WRITTEN TASK:
Begin with the line containing "Write the bpy" and copy each line exactly through the last line of the entries, inclusive.

Entries with scene source code:
#####
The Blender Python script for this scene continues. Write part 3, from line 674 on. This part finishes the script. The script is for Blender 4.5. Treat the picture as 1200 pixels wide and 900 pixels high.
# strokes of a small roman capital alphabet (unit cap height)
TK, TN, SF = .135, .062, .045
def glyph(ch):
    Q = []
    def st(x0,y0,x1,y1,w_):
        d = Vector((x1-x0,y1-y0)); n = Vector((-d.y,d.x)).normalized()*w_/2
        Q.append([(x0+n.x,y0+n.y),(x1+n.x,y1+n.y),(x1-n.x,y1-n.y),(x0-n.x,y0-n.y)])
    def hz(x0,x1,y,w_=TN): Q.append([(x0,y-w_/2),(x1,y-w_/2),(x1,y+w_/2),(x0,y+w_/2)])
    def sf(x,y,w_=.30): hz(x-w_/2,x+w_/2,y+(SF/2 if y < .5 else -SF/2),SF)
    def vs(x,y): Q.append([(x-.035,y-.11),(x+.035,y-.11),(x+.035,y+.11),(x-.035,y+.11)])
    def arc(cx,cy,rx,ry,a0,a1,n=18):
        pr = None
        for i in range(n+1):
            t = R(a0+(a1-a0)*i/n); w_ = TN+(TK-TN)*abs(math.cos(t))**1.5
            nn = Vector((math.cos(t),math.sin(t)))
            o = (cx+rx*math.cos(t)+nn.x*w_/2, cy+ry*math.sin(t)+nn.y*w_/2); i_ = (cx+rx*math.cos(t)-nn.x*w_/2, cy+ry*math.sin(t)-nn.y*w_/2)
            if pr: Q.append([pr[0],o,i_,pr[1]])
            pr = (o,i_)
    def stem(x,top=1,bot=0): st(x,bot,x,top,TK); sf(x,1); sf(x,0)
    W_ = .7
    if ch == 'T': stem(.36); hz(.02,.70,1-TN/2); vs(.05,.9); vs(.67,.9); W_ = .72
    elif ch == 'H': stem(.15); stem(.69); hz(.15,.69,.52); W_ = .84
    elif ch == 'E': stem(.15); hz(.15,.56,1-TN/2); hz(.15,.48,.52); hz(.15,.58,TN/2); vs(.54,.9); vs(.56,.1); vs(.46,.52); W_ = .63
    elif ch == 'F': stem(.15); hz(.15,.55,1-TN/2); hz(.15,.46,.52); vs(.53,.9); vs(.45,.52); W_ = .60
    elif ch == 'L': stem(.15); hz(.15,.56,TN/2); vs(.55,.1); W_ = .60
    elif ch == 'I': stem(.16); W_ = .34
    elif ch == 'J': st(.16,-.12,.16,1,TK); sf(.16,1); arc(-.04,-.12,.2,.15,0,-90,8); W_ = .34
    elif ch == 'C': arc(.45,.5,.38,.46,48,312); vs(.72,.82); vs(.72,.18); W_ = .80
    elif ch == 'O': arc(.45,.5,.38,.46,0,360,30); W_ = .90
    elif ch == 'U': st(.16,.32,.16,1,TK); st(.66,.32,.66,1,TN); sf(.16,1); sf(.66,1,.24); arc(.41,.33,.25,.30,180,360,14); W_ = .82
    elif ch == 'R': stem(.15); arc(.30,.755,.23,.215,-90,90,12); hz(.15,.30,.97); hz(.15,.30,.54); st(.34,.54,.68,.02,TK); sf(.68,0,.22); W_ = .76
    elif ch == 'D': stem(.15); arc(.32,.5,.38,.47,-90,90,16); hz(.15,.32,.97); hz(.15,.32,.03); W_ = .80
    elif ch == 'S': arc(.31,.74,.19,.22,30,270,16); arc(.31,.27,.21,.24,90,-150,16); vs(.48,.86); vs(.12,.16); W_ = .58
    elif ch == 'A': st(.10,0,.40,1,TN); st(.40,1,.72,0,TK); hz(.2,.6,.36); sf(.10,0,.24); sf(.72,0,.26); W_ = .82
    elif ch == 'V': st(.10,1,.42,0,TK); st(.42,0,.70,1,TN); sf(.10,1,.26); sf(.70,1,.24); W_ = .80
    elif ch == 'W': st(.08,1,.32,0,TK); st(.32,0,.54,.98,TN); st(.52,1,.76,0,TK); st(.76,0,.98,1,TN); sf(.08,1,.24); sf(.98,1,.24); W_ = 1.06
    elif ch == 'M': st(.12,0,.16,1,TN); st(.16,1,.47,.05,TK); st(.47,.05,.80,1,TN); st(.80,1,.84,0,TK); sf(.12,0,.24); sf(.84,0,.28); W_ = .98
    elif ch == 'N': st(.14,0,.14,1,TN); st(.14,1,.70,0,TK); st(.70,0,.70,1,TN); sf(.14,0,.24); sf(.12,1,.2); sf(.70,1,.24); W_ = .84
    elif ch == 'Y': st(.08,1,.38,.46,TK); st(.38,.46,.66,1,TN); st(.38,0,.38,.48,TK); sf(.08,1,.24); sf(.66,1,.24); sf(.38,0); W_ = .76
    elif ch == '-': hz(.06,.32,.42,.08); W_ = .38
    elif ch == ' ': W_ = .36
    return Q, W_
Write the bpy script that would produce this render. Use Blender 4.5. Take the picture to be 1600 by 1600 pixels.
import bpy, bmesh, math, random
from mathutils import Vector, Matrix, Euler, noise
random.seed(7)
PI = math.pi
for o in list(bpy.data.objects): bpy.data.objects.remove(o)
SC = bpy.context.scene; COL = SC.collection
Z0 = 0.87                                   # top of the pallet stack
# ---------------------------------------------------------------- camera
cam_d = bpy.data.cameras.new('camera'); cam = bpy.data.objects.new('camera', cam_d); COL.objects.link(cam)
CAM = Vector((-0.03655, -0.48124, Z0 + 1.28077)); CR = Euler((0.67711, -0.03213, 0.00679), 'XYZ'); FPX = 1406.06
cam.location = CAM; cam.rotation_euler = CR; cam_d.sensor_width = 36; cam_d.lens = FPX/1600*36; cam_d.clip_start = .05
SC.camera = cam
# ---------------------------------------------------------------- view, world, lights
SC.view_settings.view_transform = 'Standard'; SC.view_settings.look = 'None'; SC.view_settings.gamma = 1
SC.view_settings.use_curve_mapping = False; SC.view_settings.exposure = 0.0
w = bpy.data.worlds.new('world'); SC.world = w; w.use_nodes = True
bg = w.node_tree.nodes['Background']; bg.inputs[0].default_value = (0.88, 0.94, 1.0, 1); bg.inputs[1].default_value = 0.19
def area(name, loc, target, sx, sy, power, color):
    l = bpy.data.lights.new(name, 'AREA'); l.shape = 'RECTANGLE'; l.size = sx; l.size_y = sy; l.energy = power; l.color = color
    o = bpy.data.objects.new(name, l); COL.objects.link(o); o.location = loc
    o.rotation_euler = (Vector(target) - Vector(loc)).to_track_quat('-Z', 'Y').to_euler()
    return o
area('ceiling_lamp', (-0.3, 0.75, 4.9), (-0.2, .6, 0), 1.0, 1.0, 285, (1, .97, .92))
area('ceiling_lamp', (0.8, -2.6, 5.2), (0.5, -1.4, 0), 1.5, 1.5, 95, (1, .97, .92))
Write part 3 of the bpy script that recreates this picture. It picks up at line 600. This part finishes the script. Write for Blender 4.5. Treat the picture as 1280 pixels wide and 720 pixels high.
#####
EXERCISE SOLUTION:
Write the bpy script that would produce this render. Use Blender 4.5. Take the picture to be 1600 by 1600 pixels.
import bpy, bmesh, math, random
from mathutils import Vector, Matrix, Euler, noise
random.seed(7)
PI = math.pi
for o in list(bpy.data.objects): bpy.data.objects.remove(o)
SC = bpy.context.scene; COL = SC.collection
Z0 = 0.87                                   # top of the pallet stack
# ---------------------------------------------------------------- camera
cam_d = bpy.data.cameras.new('camera'); cam = bpy.data.objects.new('camera', cam_d); COL.objects.link(cam)
CAM = Vector((-0.03655, -0.48124, Z0 + 1.28077)); CR = Euler((0.67711, -0.03213, 0.00679), 'XYZ'); FPX = 1406.06
cam.location = CAM; cam.rotation_euler = CR; cam_d.sensor_width = 36; cam_d.lens = FPX/1600*36; cam_d.clip_start = .05
SC.camera = cam
# ---------------------------------------------------------------- view, world, lights
SC.view_settings.view_transform = 'Standard'; SC.view_settings.look = 'None'; SC.view_settings.gamma = 1
SC.view_settings.use_curve_mapping = False; SC.view_settings.exposure = 0.0
w = bpy.data.worlds.new('world'); SC.world = w; w.use_nodes = True
bg = w.node_tree.nodes['Background']; bg.inputs[0].default_value = (0.88, 0.94, 1.0, 1); bg.inputs[1].default_value = 0.19
def area(name, loc, target, sx, sy, power, color):
    l = bpy.data.lights.new(name, 'AREA'); l.shape = 'RECTANGLE'; l.size = sx; l.size_y = sy; l.energy = power; l.color = color
    o = bpy.data.objects.new(name, l); COL.objects.link(o); o.location = loc
    o.rotation_euler = (Vector(target) - Vector(loc)).to_track_quat('-Z', 'Y').to_euler()
    return o
area('ceiling_lamp', (-0.3, 0.75, 4.9), (-0.2, .6, 0), 1.0, 1.0, 285, (1, .97, .92))
area('ceiling_lamp', (0.8, -2.6, 5.2), (0.5, -1.4, 0), 1.5, 1.5, 95, (1, .97, .92))
Write part 3 of the bpy script that recreates this picture. It picks up at line 600. This part finishes the script. Write for Blender 4.5. Treat the picture as 1280 pixels wide and 720 pixels high.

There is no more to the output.